In the mid 1910s the Lenzbergs had moved into a home in Queens, where he lived the rest of his life. On his 1918 draft record he listed his occupation as Orchestra Leader. By 1920, Julius was working with the Keith Theater Company, one of the few remaining Vaudeville chains. He also recorded a fairly good number of dance tunes with his Riverside Orchestra starting in 1919, largely for the Edison and Pathé labels. Lenzberg's father had died by 1920, and his mother and his sister Florence moved in with him. He and his wife evidently never had children. During the Great Depression from the late 1920s through the 1930s he was still directly involved with music directing stage orchestras.

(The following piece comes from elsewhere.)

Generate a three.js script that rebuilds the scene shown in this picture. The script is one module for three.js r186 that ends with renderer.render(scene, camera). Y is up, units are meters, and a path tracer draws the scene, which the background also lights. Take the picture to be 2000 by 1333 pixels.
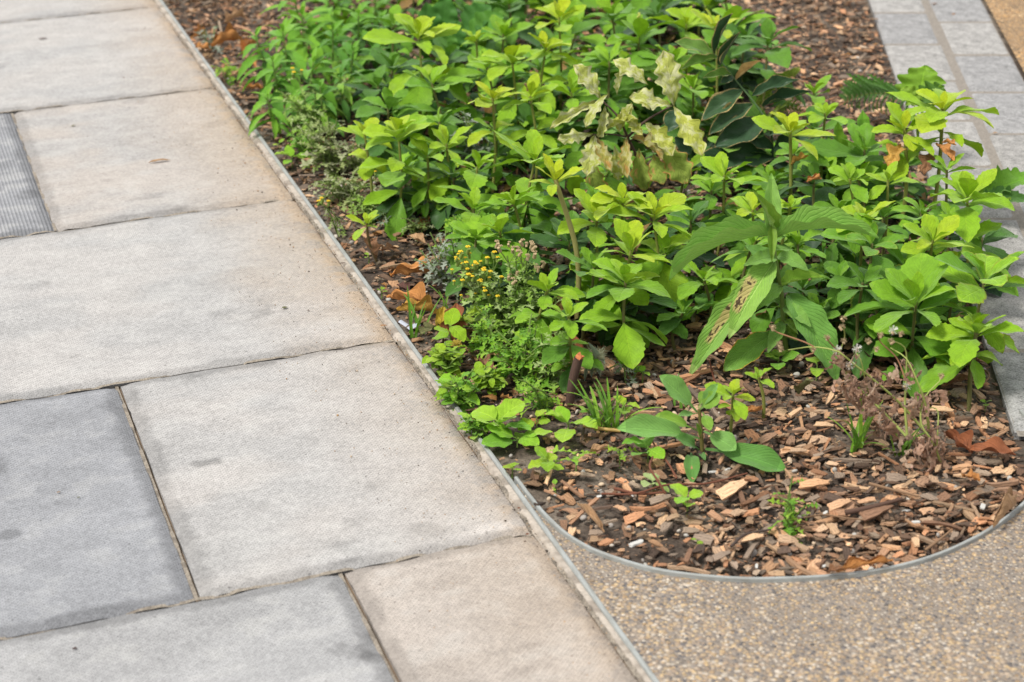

Lenzberg even recorded with a group named Julius Lenzberg's Harmonists on the Okeh label, and with Julius Lenzberg and His Orchestra. He eventually moved into management, away from the grind of preparing musical presentations on a weekly basis. Lenzberg's employer in 1942 was Select Operating Corporation, a theatrical management and property broker that included the Shubert Organization. Data beyond this point to his death is difficult to find.

Lenzberg's hits during the ragtime era were few but noteworthy. One of his great talents was adapting well-known classical tunes to piano ragtime format. Among these are his Hungarian Rag and Operatic Rag. They helped fuel a trend in which rag composers such as George L. Cobb and Felix Arndt, as well as various performers, ragged famous tunes, often to the detriment of both the original and arranging composers. Mr. Lenzberg's arrangements are actually fresh and innovative in their use of these themes, unlike many similar yet lesser attempts. His Haunting Rag is among the most original of his works. Lenzberg also co-composed a rag with the esteemed ballad writer Ernest R. Ball.